Plot of solar calibration band ratios versus time
The band pair ratios show that the degradation of the diffuse reflectance decreases with increasing wavelength. The degradation of the response of band 8 with respect to band 7 is apparent in the band 7/band 8 ratio. This ratio, when corrected for the time drift in band 7, is used to compute the temporal correction to band 8 for the current vicarious calibration. Six piecewise linear time corrections are computed for band 8.
Plot of time-corrected solar calibrations versus time
The normalized solar radiances have been corrected for the time drifts in bands 7 and 8. The remaining trend in the data is due to the degradation of the diffuser reflectance.
Plot of time-corrected solar calibration band ratios versus time
The data for bands 7 and 8 have been corrected for their respective time drifts. The corrected band 7/band 8 ratio is essentially constant with time.
Plot of SeaWiFS/MOBY matchups versus scan angle
The vicarious calibration adjusts the system gain of SeaWiFS to maximize the agreement between water-leaving radiances measured by SeaWiFS and MOBY for band 1-6 over the 53 matchup data sets. There are not any trends in the matchups, which indicate that the atmospheric correction algorithm does not have any residual effects as a function of scan angle.
Plot of SeaWiFS/MOBY matchups versus time
There are not any trends in the SeaWiFS/MOBY matchups, which indicate that the time corrections for bands 7 and 8 are working as expected.
Results of the SeaWiFS Vicarious Calibration
The table shows that SeaWiFS and MOBY radiances which results from the vicarious calibration, along with vicarious gain for each band that has been incorporated into current calibration table.
Plot of mean global clear water radiances versus time for bands 1-5
Clear water is water with a depth greater than one km and with a chlorophyll concentration of less than 0.15 mg/m^3. The filled circles and asterisks represent the mean radiances computed for the current (August 1998) reprocessing. The solid lines represent the mean radiances computed for the February 1998 reprocessing. Some of the improvements in the data quality resulting from the current reprocessing are evident in comparing the two sets of time series.
Plot of mean global clear water epsilons versus time
The filled circles represent the mean epsilons computed for the current (August 1998) reprocessing. The solid line represents the mean epsilons computed for the February 1998 reprocessing. The trend with time in the February data set has been removed from the current data set by the temporal corrections to bands 7 and 8.

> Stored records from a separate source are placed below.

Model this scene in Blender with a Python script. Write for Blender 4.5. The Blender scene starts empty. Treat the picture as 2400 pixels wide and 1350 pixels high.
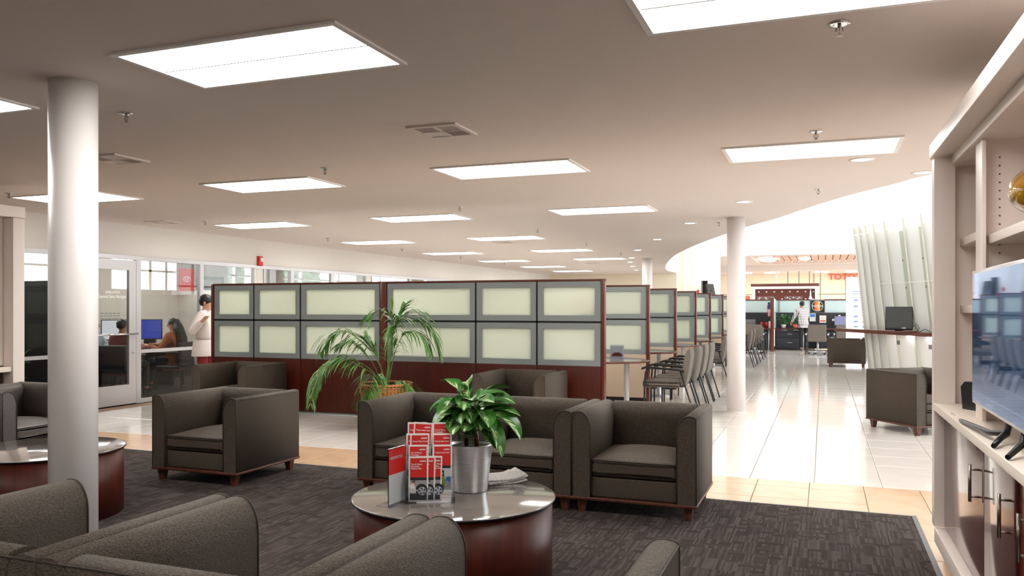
import bpy, bmesh, math, random
from mathutils import Vector, Matrix, Euler
random.seed(7)
PI = math.pi
R = math.radians
C = bpy.data.collections.new('scene'); bpy.context.scene.collection.children.link(C)
sc = bpy.context.scene

# ---------------------------------------------------------------- camera, world, exposure
cam_d = bpy.data.cameras.new('camera'); cam = bpy.data.objects.new('camera', cam_d); C.objects.link(cam)
cam.location = (0, 0, 1.45); cam.rotation_euler = (R(90), 0, math.atan(730/1910))
cam_d.sensor_width = 36; cam_d.lens = 36*1910/2400; cam_d.shift_y = 47/2400; cam_d.clip_end = 300; cam_d.clip_start = .05
sc.camera = cam
W = bpy.data.worlds.new('sky'); sc.world = W; W.use_nodes = True
bg = W.node_tree.nodes['Background']; bg.inputs[0].default_value = (.93, .97, 1, 1); bg.inputs[1].default_value = 5.8
sc.view_settings.view_transform = 'Standard'; sc.view_settings.look = 'None'
sc.view_settings.gamma = 1; sc.view_settings.use_curve_mapping = False
sc.view_settings.exposure = .2
PANEL_E, DOWN_E = 13.8, 18
sc.cycles.max_bounces = 9; sc.cycles.diffuse_bounces = 5; sc.cycles.glossy_bounces = 4
sc.cycles.transparent_max_bounces = 16; sc.cycles.transmission_bounces = 6
sc.cycles.sample_clamp_indirect = 8; sc.cycles.use_denoising = True
sc.cycles.caustics_reflective = False; sc.cycles.caustics_refractive = False
def portal(loc, rot, sx, sy):
    l = bpy.data.lights.new('window_portal', 'AREA'); l.shape = 'RECTANGLE'; l.size = sx; l.size_y = sy
    l.cycles.is_portal = True; l.energy = 1
    o = bpy.data.objects.new('window_portal', l); C.objects.link(o); o.location = loc; o.rotation_euler = rot
portal((10.2, 22, 3.8), (0, R(90), 0), 7.4, 33)       # big glazed front of the atrium, shining towards -x
portal((-13.4, 14, 2.4), (0, R(-90), 0), 1.2, 30)     # clerestory of the offices

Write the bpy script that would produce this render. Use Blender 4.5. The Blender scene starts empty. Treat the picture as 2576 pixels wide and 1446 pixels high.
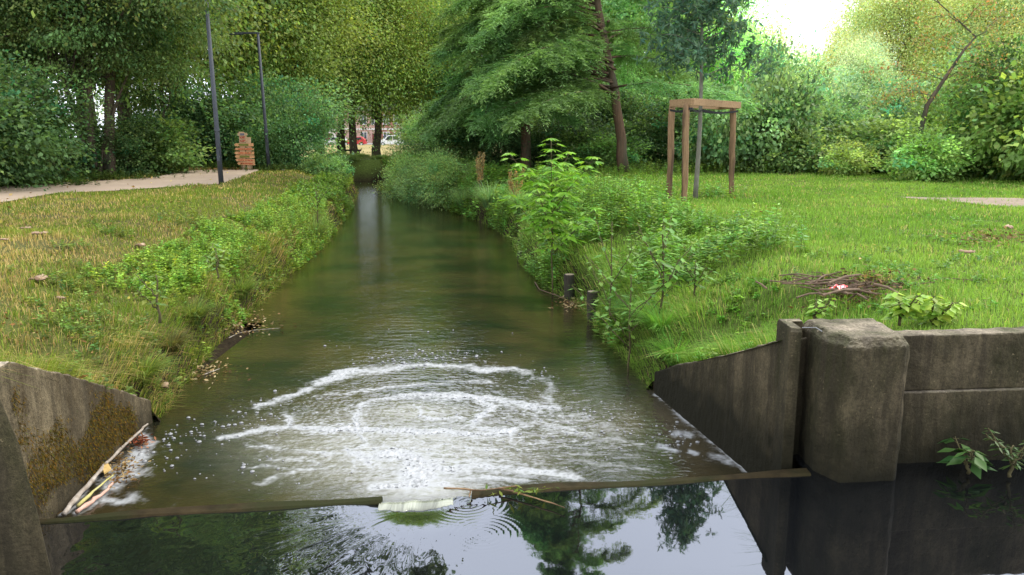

Plot of mean global aerosol optical depths at 865 nm for clear water versus time
The filled circles represent the mean optical depths computed for the current (August 1998) reprocessing. The solid line represents the mean optical depths computed for the February 1998 reprocessing. The decrease in optical depth with time in the February data set has been removed from the current data set by the temporal corrections to bands 7 and 8.
Plot of mean global clear water chlorophyll versus time
The filled circles represent the mean chlorophyll computed for the current (August 1998) reprocessing. The solid line represents the mean chlorophyll computed for the February 1998 reprocessing. The decrease in chlorophyll with time in the February data set has been removed from the current data set by the temporal corrections to bands 7 and 8.
Results of the SeaWiFS Clear Water Analysis
The table compares global, clear water, normalized water-leaving radiances computed for SeaWiFS with mean normalized water-leaving radiances measured by MOBY.